═══ Given material

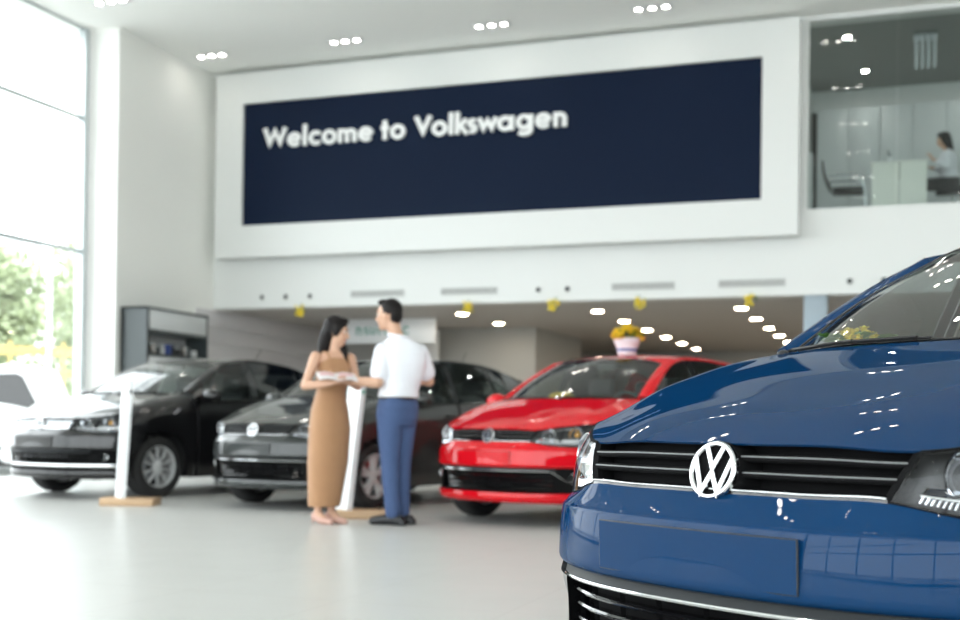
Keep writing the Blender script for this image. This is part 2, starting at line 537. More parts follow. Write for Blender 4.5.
def emblem(car, kind):
    """round badge with two stacked letter strokes, its dark cup behind"""
    tilt = math.radians(13)
    c = V3(.766, .010, .713); nx = V3(math.cos(tilt), 0, math.sin(tilt)); up = V3(-math.sin(tilt), 0, math.cos(tilt)); le = V3(0, -1, 0)
    # b: picture left/right of somebody facing the car, a > 0 is the car's right flank
    fn = lambda a, b, h: c - le * a + up * b + nx * h
    e = MB(); R = .0585; w = .0105
    ring = [(R * math.cos(t), R * math.sin(t)) for t in np.linspace(0, 2 * PI, 49)[:-1]]
    n = len(ring); V = []; prof = [(R - .0085, .0), (R - .0085, .004), (R - .006, .0075), (R - .001, .0075), (R + .002, .004), (R + .002, -.012)]
    for r, h in prof:
        for t in np.linspace(0, 2 * PI, 49)[:-1]: V.append(fn(r * math.cos(t), r * math.sin(t), h))
    e.add(V, [(i * n + k, i * n + (k + 1) % n, (i + 1) * n + (k + 1) % n, (i + 1) * n + k) for i in range(len(prof) - 1) for k in range(n)])
    def strokes(pts):
        e.stroke(pts, w, .0055, fn); e.stroke(pts, w * .55, .0072, fn)
    strokes([(-.0225, .049), (0, .0035), (.0225, .049)])
    strokes([(-.0475, .0235), (-.0215, -.0455), (0, -.0045), (.0215, -.0455), (.0475, .0235)])
    root = e.build('emblem', 'badge_chrome', car, 30)
    d = MB(); V = [fn(0, 0, -.004)]; m = 32
    for r, h in [(.052, -.004), (.0615, -.006), (.0635, -.012), (.066, -.03), (.078, -.075)]:
        for t in np.linspace(0, 2 * PI, m + 1)[:-1]: V.append(fn(r * math.cos(t), r * math.sin(t), h))
    F = [(0, 1 + k, 1 + (k + 1) % m) for k in range(m)]
    for i in range(4): F += [(1 + i * m + k, 1 + (i + 1) * m + k, 1 + (i + 1) * m + (k + 1) % m, 1 + i * m + (k + 1) % m) for k in range(m)]
    d.add(V, F); d.build('emblem_cup', 'grille_black', root, 40)
    return root


def headlight(car, sgn):
    us = np.linspace(3.03, 7.0, 36); vs = np.linspace(0.04, 1.96, 14)
    P = FACE(us, vs); Q = P * V3(1, sgn, 1); fl = sgn < 0
    hl = MB().grid(Q, flip=fl, flange=.012).build('headlight', 'lamp_lens', car, 40)
    hl['label'] = 'clear headlight lens'
    # housing: the same outline sunk inward, with a black rim
    nrm = V3(-.045, -.022 * sgn, .0)
    back = FACE(us, vs) * V3(1, sgn, 1) + nrm
    MB().grid(back, flip=fl).build('lamp_housing', 'lamp_housing', hl)
    rim = MB()
    edge = np.concatenate([P[0], P[1:, -1], P[-1][::-1], P[::-1, 0]]) * V3(1, sgn, 1)
    rim.tube(edge + V3(-.004, -.003 * sgn, 0), .0052, 8, cap=False); rim.build('lamp_seal', 'grille_black', hl)
    # main reflector bowl with projector, indicator bowl, chrome blade and light strip
    def bowl(u, v, r, depth, name, m, ball=True):
        c = FACE([u], [v])[0, 0] * V3(1, sgn, 1); ax = V3(.93, .30 * sgn, 0.08); ax /= np.linalg.norm(ax)
        c = c - ax * .026; a = np.cross(ax, V3(0, 0, 1)); a /= np.linalg.norm(a); b = np.cross(a, ax)
        mb = MB(); n = 28; prof = [(r * 1.06, .004), (r, .006), (r * .93, -.002), (r * .8, -depth * .4), (r * .5, -depth * .75), (r * .36, -depth * .8)]
        V = []
        for rr, h in prof:
            for t in np.linspace(0, 2 * PI, n + 1)[:-1]: V.append(c + a * rr * math.cos(t) + b * rr * math.sin(t) + ax * h)
        F = [(i * n + k, i * n + (k + 1) % n, (i + 1) * n + (k + 1) % n, (i + 1) * n + k) for i in range(len(prof) - 1) for k in range(n)]
        mb.add(V, F).build(name, m, hl)
        g = MB(); Rm = np.stack([a, b, ax], 1)
        g.ball(c - ax * depth * .62, (r * .42, r * .42, r * .32), 16, 10, R=Rm); g.build('projector_lens' if ball else 'bulb', 'gloss_black' if ball else 'amber', hl)
    bowl(3.86, 1.08, .050, .05, 'reflector_bowl', 'reflector')
    bowl(5.5, 1.05, .052, .05, 'reflector_bowl', 'reflector', False)
    bl = MB()
    q = FACE(np.linspace(3.35, 6.6, 24), [.36])[0] * V3(1, sgn, 1) + V3(-.020, -.010 * sgn, 0)
    q2 = FACE(np.linspace(3.35, 6.6, 24), [.62])[0] * V3(1, sgn, 1) + V3(-.038, -.016 * sgn, 0)
    bl.grid(np.stack([q, q2]), flip=fl); bl.tube(q, .004, 6); bl.build('chrome_blade', 'reflector', hl)
    dv = MB()
    for u in (4.62,):
        q = FACE([u], np.linspace(.45, 1.6, 8))[:, 0] * V3(1, sgn, 1) + V3(-.020, -.010 * sgn, 0); dv.grid(np.stack([q, q + V3(-.004, .010 * sgn, 0), q + V3(-.03, 0, 0)], 1), flip=fl)
    dv.build('divider', 'grille_black', hl)
    st = MB(); q = FACE(np.linspace(3.5, 5.6, 20), [1.66])[0] * V3(1, sgn, 1) + V3(-.022, -.010 * sgn, 0)
    st.tube(q, .005, 6); st.build('light_strip', 'satin_chrome', hl)
    for u in np.linspace(3.40, 6.3, 40):
        rb = MB() if u < 3.41 else rb
        q = FACE([u], [.16, .36])[:, 0] * V3(1, sgn, 1) + V3(-.016, -.008 * sgn, 0); rb.tube([q[0], q[1]], .0026, 5)
    rb.build('ribbed_lens', 'reflector', hl)
    return hl


def grille(car, style):
    g = MB(); us = np.linspace(-3.0, 3.0, 40)
    g.grid(FACE(us, np.linspace(0, 2, 8)) + V3(-.055, 0, 0))
    top = FACE(us, [2])[0]; bot = FACE(us, [0])[0]
    g.grid(np.stack([top, top + V3(-.055, 0, 0)])); g.grid(np.stack([bot + V3(-.055, 0, 0), bot]))
    root = g.build('grille', 'grille_black', car)
    for s in (-1, 1):
        e = MB(); L = FACE([3.02 * s], np.linspace(0.02, 1.98, 10))[:, 0]
        e.grid(np.stack([L + V3(.001, -.001 * s, 0), L + V3(-.002, -.016 * s, 0), L + V3(-.05, -.022 * s, 0)]), flip=s > 0)
        e.build('end_bezel', 'grille_black', root)
    fr = [.42, .745] if style == 'polo' else [.25, .42, .59, .76]
    for f in fr:
        sl = MB(); c = FACE(np.linspace(-2.93, 2.93, 50), [2 * f])[0]
        sec = [(-.034, -.010), (-.010, -.010), (-.004, -.005), (-.004, .002), (-.012, .006), (-.034, .006)]
        sl.grid(np.stack([c + V3(a, 0, b) for a, b in sec + sec[:1]]), flip=True)
        s_ = sl.build('slat', 'grille_black' if style == 'polo' else 'satin_chrome', root)
        ch = MB(); ch.grid(np.stack([c + V3(a, 0, b) for a, b in [(-.0036, .0), (-.003, .0016), (-.0042, .0032)]]), flip=False)
        ch.build('slat_edge', 'slat_silver', s_)
    ch = MB(); c = FACE(np.linspace(-2.97, 2.97, 50), [.17])[0]
    h = .0042 if style == 'polo' else .016
    sec = [(-.012, -h), (.001, -h * .8), (.0045, -h * .3), (.0045, h * .3), (.001, h * .8), (-.012, h)]
    ch.grid(np.stack([c + V3(a, 0, b) for a, b in sec]), flip=False)
    o = ch.build('chrome_strip', 'chrome', root); o['label'] = 'bright chrome strip along the grille foot'
    lo = MB(); c = FACE(np.linspace(-3.0, 3.0, 50), [.03])[0]
    lo.grid(np.stack([c + V3(a, 0, b) for a, b in [(-.02, .010), (-.001, .007), (.001, -.006), (-.004, -.010)]]), flip=False)
    lo.build('lower_trim', 'gloss_black', root)
    return root


def lower_front(car, style, paint):
    b = MB(); us = np.linspace(-8, 8, 90)
    # outer parts of the band are skin, the middle is a recess
    for s in (-1, 1): b.grid(BAND(np.linspace(4.35, 8, 30) * s, np.linspace(0, 3, 12)), flip=s < 0)
    um = np.linspace(-4.35, 4.35, 60)
    b.grid(BAND(um, [2.85, 3]))
    bk = BAND(um, np.linspace(.5, 2.85, 8)) + V3(-.07, 0, 0); b.grid(bk)
    t = BAND(um, [.5])[0]; b.grid(np.stack([t + V3(-.07, 0, 0), t + V3(-.02, 0, 0)])); t = BAND(um, [2.85])[0]; b.grid(np.stack([t, t + V3(-.07, 0, 0)]))
    for s in (-1, 1):
        e = BAND([4.35 * s], np.linspace(.5, 2.85, 8))[:, 0]; b.grid(np.stack([e, e + V3(-.07, 0, 0)]), flip=s > 0)
    root = b.build('lower_grille', 'grille_black', car)
    MB().grid(BAND(np.linspace(-4.5, 4.5, 60), np.linspace(0, .9, 7)) + V3(.002, 0, 0), flange=.012).build('grille_frame', 'trim_grey', root)
    for f in (1.0, 1.42, 1.84, 2.26, 2.62):
        c = BAND(np.linspace(-4.3, 4.3, 60), [f])[0] + V3(-.02, 0, 0)
        sec = [(-.03, -.006), (-.004, -.005), (0, 0), (-.004, .005), (-.03, .006)]
        MB().grid(np.stack([c + V3(a, 0, z) for a, z in sec])).build('slat', 'gloss_black', root)
    for u in np.linspace(-3.9, 3.9, 9):
        v = MB(); c = BAND([u], np.linspace(.6, 2.8, 8))[:, 0] + V3(-.045, 0, 0); v.grid(np.stack([c + V3(0, -.004, 0), c + V3(.012, 0, 0), c + V3(0, .004, 0)], 1)); v.build('grille_rib', 'grille_black', root)
    # chrome strip: level across the middle, then running down and out round the fog lamps
    if style == 'polo':
        cu = np.array([-6.6, -6.0, -5.2, -4.75, -4.35, -4.1, -3.8, 0, 3.8, 4.1, 4.35, 4.75, 5.2, 6.0, 6.6]); cv = np.array([2.1, 2.12, 2.02, 1.55, 1.02, .86, .84, .84, .84, .86, 1.02, 1.55, 2.02, 2.12, 2.1])
        uu = np.linspace(-6.6, 6.6, 130); vv = np.interp(uu, cu, cv)
        vv = np.convolve(np.pad(vv, 3, mode='edge'), np.ones(7) / 7, 'valid')
    else:
        uu = np.linspace(-7.2, 7.2, 120); vv = np.full(120, 2.45)
    c = np.array([BAND([a], [z])[0, 0] for a, z in zip(uu, vv)])
    nrm = np.stack([np.gradient(c[:, 1]), -np.gradient(c[:, 0]), 0 * c[:, 0]], 1); nrm /= np.linalg.norm(nrm, axis=1, keepdims=True)
    hh = .0036 if style == 'polo' else .012
    sec = [(-.006, -hh * 1.5), (.004, -hh * 1.3), (.007, -hh), (.009, 0), (.007, hh), (-.002, hh * 1.2)]
    tp = np.clip((5.2 - np.abs(uu)) / .8, .25, 1)[:, None] if style == 'polo' else 1.0
    o = MB().grid(np.stack([c + (nrm * a + V3(0, 0, z)) * tp for a, z in sec])).build('chrome_strip', 'chrome', root)
    for s in (-1, 1):
        cc = BAND([5.3 * s], [1.5])[0, 0] + V3(-.010, -.012 * s, 0); ax = V3(.86, .5 * s, 0); a = V3(-.5 * s, .86, 0); up = V3(0, 0, 1)
        f = MB(); n = 24
        fn = lambda q, w, h: cc + a * q + up * w + ax * h
        V = []; prof = [(1.12, .008), (1.0, .010), (.94, .002), (.7, -.02), (.2, -.032)]
        for r, h in prof:
            for t in np.linspace(0, 2 * PI, n + 1)[:-1]: V.append(fn(.062 * r * math.cos(t), .030 * r * math.sin(t), h))
        f.add(V, [(i * n + k, i * n + (k + 1) % n, (i + 1) * n + (k + 1) % n, (i + 1) * n + k) for i in range(4) for k in range(n)])
        fo = f.build('fog_lamp', 'reflector', car)
        gl = MB(); V = [fn(0, 0, .016)] + [fn(.060 * math.cos(t), .028 * math.sin(t), .007) for t in np.linspace(0, 2 * PI, n + 1)[:-1]]
        gl.add(V, [(0, 1 + k, 1 + (k + 1) % n) for k in range(n)]).build('fog_lens', 'lamp_lens', fo)
    lp = MB(); lp.grid(LIP(us, np.linspace(0, 4, 14)), flange=.0)
    o = lp.build('front_lip', paint, car)
    return root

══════

Written request> In the lines above, find each one with "parts" and list it.

Result of this exercise>
Keep writing the Blender script for this image. This is part 2, starting at line 537. More parts follow. Write for Blender 4.5.
    # outer parts of the band are skin, the middle is a recess